What the task asks:
Your job is to retype all of the data word for word, leaving every image out.

Data extract:
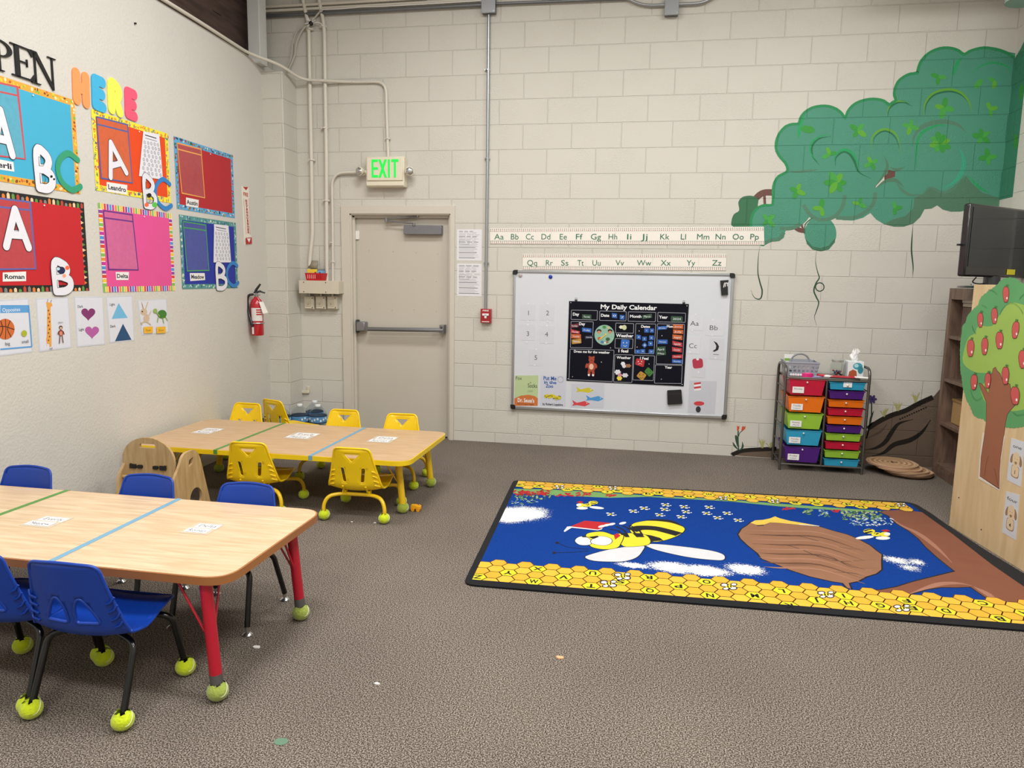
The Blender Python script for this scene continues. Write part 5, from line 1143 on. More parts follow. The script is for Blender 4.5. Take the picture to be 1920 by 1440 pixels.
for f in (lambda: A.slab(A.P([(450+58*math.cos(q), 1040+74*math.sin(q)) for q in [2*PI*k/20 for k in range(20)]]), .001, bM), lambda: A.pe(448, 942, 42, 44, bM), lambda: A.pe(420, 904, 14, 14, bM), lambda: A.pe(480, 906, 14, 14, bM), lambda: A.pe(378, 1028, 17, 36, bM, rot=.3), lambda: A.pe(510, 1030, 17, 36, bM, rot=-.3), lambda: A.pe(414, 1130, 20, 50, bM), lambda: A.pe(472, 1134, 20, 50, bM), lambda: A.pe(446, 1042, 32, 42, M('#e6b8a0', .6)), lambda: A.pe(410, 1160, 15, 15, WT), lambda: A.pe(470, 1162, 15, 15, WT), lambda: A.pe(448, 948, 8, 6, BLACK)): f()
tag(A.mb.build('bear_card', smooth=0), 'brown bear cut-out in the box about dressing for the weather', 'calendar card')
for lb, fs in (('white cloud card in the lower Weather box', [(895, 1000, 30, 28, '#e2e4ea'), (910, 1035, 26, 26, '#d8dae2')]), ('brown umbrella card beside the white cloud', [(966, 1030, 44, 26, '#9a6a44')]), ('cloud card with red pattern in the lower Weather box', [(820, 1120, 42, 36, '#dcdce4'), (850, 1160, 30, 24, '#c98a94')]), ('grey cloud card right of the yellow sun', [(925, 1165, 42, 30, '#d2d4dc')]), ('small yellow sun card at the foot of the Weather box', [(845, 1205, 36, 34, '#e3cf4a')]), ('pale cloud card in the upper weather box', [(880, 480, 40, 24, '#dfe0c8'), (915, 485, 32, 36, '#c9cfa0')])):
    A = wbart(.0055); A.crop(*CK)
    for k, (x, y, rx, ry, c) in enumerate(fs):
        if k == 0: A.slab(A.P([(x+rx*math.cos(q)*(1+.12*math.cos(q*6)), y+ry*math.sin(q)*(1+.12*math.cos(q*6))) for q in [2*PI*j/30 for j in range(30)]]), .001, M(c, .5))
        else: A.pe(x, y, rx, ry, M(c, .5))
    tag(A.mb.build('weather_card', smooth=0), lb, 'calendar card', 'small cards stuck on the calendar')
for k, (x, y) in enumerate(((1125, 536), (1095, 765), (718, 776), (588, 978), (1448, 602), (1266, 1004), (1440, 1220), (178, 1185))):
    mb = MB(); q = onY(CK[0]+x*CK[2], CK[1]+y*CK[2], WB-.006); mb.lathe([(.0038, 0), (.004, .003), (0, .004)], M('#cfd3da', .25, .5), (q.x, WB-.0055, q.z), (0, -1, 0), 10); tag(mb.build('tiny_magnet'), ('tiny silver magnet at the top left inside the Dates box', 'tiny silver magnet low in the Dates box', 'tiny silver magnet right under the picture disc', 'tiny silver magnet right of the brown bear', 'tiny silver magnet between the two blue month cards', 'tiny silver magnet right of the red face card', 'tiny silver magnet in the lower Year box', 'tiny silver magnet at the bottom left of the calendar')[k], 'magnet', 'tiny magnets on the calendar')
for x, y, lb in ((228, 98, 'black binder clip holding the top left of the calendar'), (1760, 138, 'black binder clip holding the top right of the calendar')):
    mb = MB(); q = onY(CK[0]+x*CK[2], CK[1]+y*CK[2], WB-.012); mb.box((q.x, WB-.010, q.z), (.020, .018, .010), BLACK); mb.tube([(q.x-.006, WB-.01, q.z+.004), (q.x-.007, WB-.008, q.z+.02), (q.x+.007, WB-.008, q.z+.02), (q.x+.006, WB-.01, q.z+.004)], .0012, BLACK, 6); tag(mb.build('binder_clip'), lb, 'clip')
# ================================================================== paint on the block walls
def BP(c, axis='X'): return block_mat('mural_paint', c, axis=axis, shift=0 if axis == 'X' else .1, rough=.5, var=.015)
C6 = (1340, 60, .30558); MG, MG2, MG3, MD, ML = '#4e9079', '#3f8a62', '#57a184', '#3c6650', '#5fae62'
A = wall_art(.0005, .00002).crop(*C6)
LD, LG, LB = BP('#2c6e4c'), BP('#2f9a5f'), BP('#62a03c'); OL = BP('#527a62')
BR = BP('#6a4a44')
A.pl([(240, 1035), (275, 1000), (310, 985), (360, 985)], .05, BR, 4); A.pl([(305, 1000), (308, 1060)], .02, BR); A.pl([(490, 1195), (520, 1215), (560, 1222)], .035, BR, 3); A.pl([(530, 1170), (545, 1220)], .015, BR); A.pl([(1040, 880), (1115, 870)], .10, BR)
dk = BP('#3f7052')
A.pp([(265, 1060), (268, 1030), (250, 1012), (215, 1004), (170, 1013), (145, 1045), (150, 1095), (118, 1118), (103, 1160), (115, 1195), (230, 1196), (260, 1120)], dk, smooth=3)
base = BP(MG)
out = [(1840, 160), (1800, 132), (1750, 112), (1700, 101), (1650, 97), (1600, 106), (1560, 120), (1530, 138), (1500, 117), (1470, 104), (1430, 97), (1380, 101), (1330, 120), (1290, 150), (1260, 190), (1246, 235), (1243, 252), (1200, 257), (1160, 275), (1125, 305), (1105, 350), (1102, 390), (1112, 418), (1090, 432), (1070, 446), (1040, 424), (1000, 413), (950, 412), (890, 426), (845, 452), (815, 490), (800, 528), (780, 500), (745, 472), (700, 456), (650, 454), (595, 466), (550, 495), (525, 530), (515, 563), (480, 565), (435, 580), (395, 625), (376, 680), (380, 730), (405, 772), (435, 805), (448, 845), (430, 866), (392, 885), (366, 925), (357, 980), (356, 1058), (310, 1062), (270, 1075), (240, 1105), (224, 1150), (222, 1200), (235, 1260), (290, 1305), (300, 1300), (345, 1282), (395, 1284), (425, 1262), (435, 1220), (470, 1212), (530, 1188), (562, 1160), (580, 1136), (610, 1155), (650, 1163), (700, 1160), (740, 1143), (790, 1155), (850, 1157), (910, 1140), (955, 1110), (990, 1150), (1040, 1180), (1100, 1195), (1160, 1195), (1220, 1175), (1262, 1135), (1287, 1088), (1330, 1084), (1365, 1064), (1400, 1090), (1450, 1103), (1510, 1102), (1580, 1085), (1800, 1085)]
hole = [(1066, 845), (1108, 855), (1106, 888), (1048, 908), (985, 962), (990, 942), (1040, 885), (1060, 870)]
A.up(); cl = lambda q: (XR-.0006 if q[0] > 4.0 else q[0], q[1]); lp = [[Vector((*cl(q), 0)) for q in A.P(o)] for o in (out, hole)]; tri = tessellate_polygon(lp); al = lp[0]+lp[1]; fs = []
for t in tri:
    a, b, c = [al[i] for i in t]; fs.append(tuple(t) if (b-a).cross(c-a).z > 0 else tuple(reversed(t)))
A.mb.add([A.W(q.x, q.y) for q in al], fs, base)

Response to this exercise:
The Blender Python script for this scene continues. Write part 5, from line 1143 on. More parts follow. The script is for Blender 4.5. Take the picture to be 1920 by 1440 pixels.
for f in (lambda: A.slab(A.P([(450+58*math.cos(q), 1040+74*math.sin(q)) for q in [2*PI*k/20 for k in range(20)]]), .001, bM), lambda: A.pe(448, 942, 42, 44, bM), lambda: A.pe(420, 904, 14, 14, bM), lambda: A.pe(480, 906, 14, 14, bM), lambda: A.pe(378, 1028, 17, 36, bM, rot=.3), lambda: A.pe(510, 1030, 17, 36, bM, rot=-.3), lambda: A.pe(414, 1130, 20, 50, bM), lambda: A.pe(472, 1134, 20, 50, bM), lambda: A.pe(446, 1042, 32, 42, M('#e6b8a0', .6)), lambda: A.pe(410, 1160, 15, 15, WT), lambda: A.pe(470, 1162, 15, 15, WT), lambda: A.pe(448, 948, 8, 6, BLACK)): f()
tag(A.mb.build('bear_card', smooth=0), 'brown bear cut-out in the box about dressing for the weather', 'calendar card')
for lb, fs in (('white cloud card in the lower Weather box', [(895, 1000, 30, 28, '#e2e4ea'), (910, 1035, 26, 26, '#d8dae2')]), ('brown umbrella card beside the white cloud', [(966, 1030, 44, 26, '#9a6a44')]), ('cloud card with red pattern in the lower Weather box', [(820, 1120, 42, 36, '#dcdce4'), (850, 1160, 30, 24, '#c98a94')]), ('grey cloud card right of the yellow sun', [(925, 1165, 42, 30, '#d2d4dc')]), ('small yellow sun card at the foot of the Weather box', [(845, 1205, 36, 34, '#e3cf4a')]), ('pale cloud card in the upper weather box', [(880, 480, 40, 24, '#dfe0c8'), (915, 485, 32, 36, '#c9cfa0')])):
    A = wbart(.0055); A.crop(*CK)
    for k, (x, y, rx, ry, c) in enumerate(fs):
        if k == 0: A.slab(A.P([(x+rx*math.cos(q)*(1+.12*math.cos(q*6)), y+ry*math.sin(q)*(1+.12*math.cos(q*6))) for q in [2*PI*j/30 for j in range(30)]]), .001, M(c, .5))
        else: A.pe(x, y, rx, ry, M(c, .5))
    tag(A.mb.build('weather_card', smooth=0), lb, 'calendar card', 'small cards stuck on the calendar')
for k, (x, y) in enumerate(((1125, 536), (1095, 765), (718, 776), (588, 978), (1448, 602), (1266, 1004), (1440, 1220), (178, 1185))):
    mb = MB(); q = onY(CK[0]+x*CK[2], CK[1]+y*CK[2], WB-.006); mb.lathe([(.0038, 0), (.004, .003), (0, .004)], M('#cfd3da', .25, .5), (q.x, WB-.0055, q.z), (0, -1, 0), 10); tag(mb.build('tiny_magnet'), ('tiny silver magnet at the top left inside the Dates box', 'tiny silver magnet low in the Dates box', 'tiny silver magnet right under the picture disc', 'tiny silver magnet right of the brown bear', 'tiny silver magnet between the two blue month cards', 'tiny silver magnet right of the red face card', 'tiny silver magnet in the lower Year box', 'tiny silver magnet at the bottom left of the calendar')[k], 'magnet', 'tiny magnets on the calendar')
for x, y, lb in ((228, 98, 'black binder clip holding the top left of the calendar'), (1760, 138, 'black binder clip holding the top right of the calendar')):
    mb = MB(); q = onY(CK[0]+x*CK[2], CK[1]+y*CK[2], WB-.012); mb.box((q.x, WB-.010, q.z), (.020, .018, .010), BLACK); mb.tube([(q.x-.006, WB-.01, q.z+.004), (q.x-.007, WB-.008, q.z+.02), (q.x+.007, WB-.008, q.z+.02), (q.x+.006, WB-.01, q.z+.004)], .0012, BLACK, 6); tag(mb.build('binder_clip'), lb, 'clip')
# ================================================================== paint on the block walls
def BP(c, axis='X'): return block_mat('mural_paint', c, axis=axis, shift=0 if axis == 'X' else .1, rough=.5, var=.015)
C6 = (1340, 60, .30558); MG, MG2, MG3, MD, ML = '#4e9079', '#3f8a62', '#57a184', '#3c6650', '#5fae62'
A = wall_art(.0005, .00002).crop(*C6)
LD, LG, LB = BP('#2c6e4c'), BP('#2f9a5f'), BP('#62a03c'); OL = BP('#527a62')
BR = BP('#6a4a44')
A.pl([(240, 1035), (275, 1000), (310, 985), (360, 985)], .05, BR, 4); A.pl([(305, 1000), (308, 1060)], .02, BR); A.pl([(490, 1195), (520, 1215), (560, 1222)], .035, BR, 3); A.pl([(530, 1170), (545, 1220)], .015, BR); A.pl([(1040, 880), (1115, 870)], .10, BR)
dk = BP('#3f7052')
A.pp([(265, 1060), (268, 1030), (250, 1012), (215, 1004), (170, 1013), (145, 1045), (150, 1095), (118, 1118), (103, 1160), (115, 1195), (230, 1196), (260, 1120)], dk, smooth=3)
base = BP(MG)
out = [(1840, 160), (1800, 132), (1750, 112), (1700, 101), (1650, 97), (1600, 106), (1560, 120), (1530, 138), (1500, 117), (1470, 104), (1430, 97), (1380, 101), (1330, 120), (1290, 150), (1260, 190), (1246, 235), (1243, 252), (1200, 257), (1160, 275), (1125, 305), (1105, 350), (1102, 390), (1112, 418), (1090, 432), (1070, 446), (1040, 424), (1000, 413), (950, 412), (890, 426), (845, 452), (815, 490), (800, 528), (780, 500), (745, 472), (700, 456), (650, 454), (595, 466), (550, 495), (525, 530), (515, 563), (480, 565), (435, 580), (395, 625), (376, 680), (380, 730), (405, 772), (435, 805), (448, 845), (430, 866), (392, 885), (366, 925), (357, 980), (356, 1058), (310, 1062), (270, 1075), (240, 1105), (224, 1150), (222, 1200), (235, 1260), (290, 1305), (300, 1300), (345, 1282), (395, 1284), (425, 1262), (435, 1220), (470, 1212), (530, 1188), (562, 1160), (580, 1136), (610, 1155), (650, 1163), (700, 1160), (740, 1143), (790, 1155), (850, 1157), (910, 1140), (955, 1110), (990, 1150), (1040, 1180), (1100, 1195), (1160, 1195), (1220, 1175), (1262, 1135), (1287, 1088), (1330, 1084), (1365, 1064), (1400, 1090), (1450, 1103), (1510, 1102), (1580, 1085), (1800, 1085)]
hole = [(1066, 845), (1108, 855), (1106, 888), (1048, 908), (985, 962), (990, 942), (1040, 885), (1060, 870)]
A.up(); cl = lambda q: (XR-.0006 if q[0] > 4.0 else q[0], q[1]); lp = [[Vector((*cl(q), 0)) for q in A.P(o)] for o in (out, hole)]; tri = tessellate_polygon(lp); al = lp[0]+lp[1]; fs = []
for t in tri:
    a, b, c = [al[i] for i in t]; fs.append(tuple(t) if (b-a).cross(c-a).z > 0 else tuple(reversed(t)))
A.mb.add([A.W(q.x, q.y) for q in al], fs, base)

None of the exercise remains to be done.